LA EUCARISTIA Y EL PADRE PIO
El embajador de Francia, Wladimir d’Ormesson, que por los años cincuenta
asistió con su esposa a una Misa del padre Pío, la describe realmente
impresionado:
«A las 6 horas el padre Pío entra en la capilla, la
cabeza cubierta de su capucha de capuchino. Le ayudan dos monaguillos, y se
abre camino con dificultad. Como un murmullo creciente se va alzando de entre
los asistentes, él se vuelve para imponer silencio, sube las gradas del altar,
y descubre su cabeza.
«Jamás en mi vida he asistido a una Misa tan
impresionante. Y tan simple. El padre Pío no cumplía sino los ritos
tradicionales. Pero recitaba los textos litúrgicos con tal nitidez y
convicción, ponía en las invocaciones tal intensidad, y sus gestos, con ser
sobrios, tenían tal grandeza que la Misa venía a ser –lo que es en realidad, y
lo que hemos olvidado demasiado– un acto absolutamente sobrenatural. Elevada la
hostia, alzado el cáliz, el padre Pío se inmovilizaba en la contemplación...
Diez, doce minutos... En medio del gentío, sólo se oía el murmullo de su oración.

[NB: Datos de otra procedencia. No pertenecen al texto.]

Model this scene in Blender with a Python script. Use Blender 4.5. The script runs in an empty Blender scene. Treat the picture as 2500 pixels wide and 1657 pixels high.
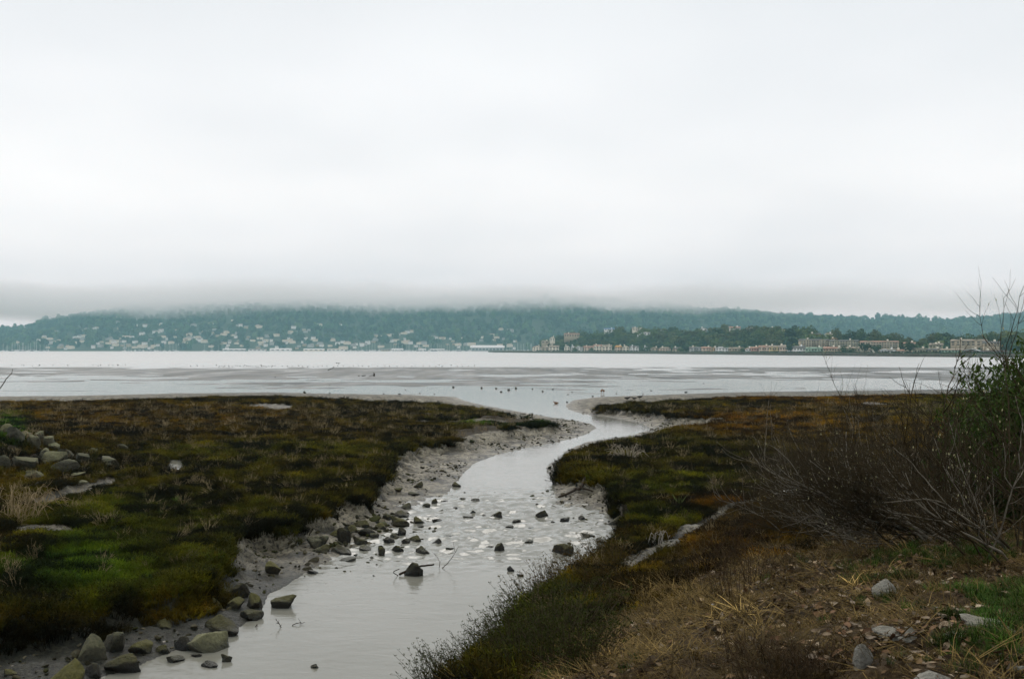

Verdaderamente era el intermediario entre los hombres y Dios.
«Mi mujer, que estaba un poco de lado, en el momento
de la consagración veía claramente salir sangre de las palmas de sus manos...
La
estigmatización permanente del padre Pío duró exactamente cincuenta años: de
1918 a 1968. Tres días antes de su muerte, desaparecieron de él completamente
los estigmas.
«Después de la bendición final sobre el pueblo
asistente, se me ocurrió mirar mi reloj, y vi que había durado la Misa
exactamente una hora y cincuenta minutos»
(Yves Chirac, Padre Pio, Perrin, París 1989, 207-209).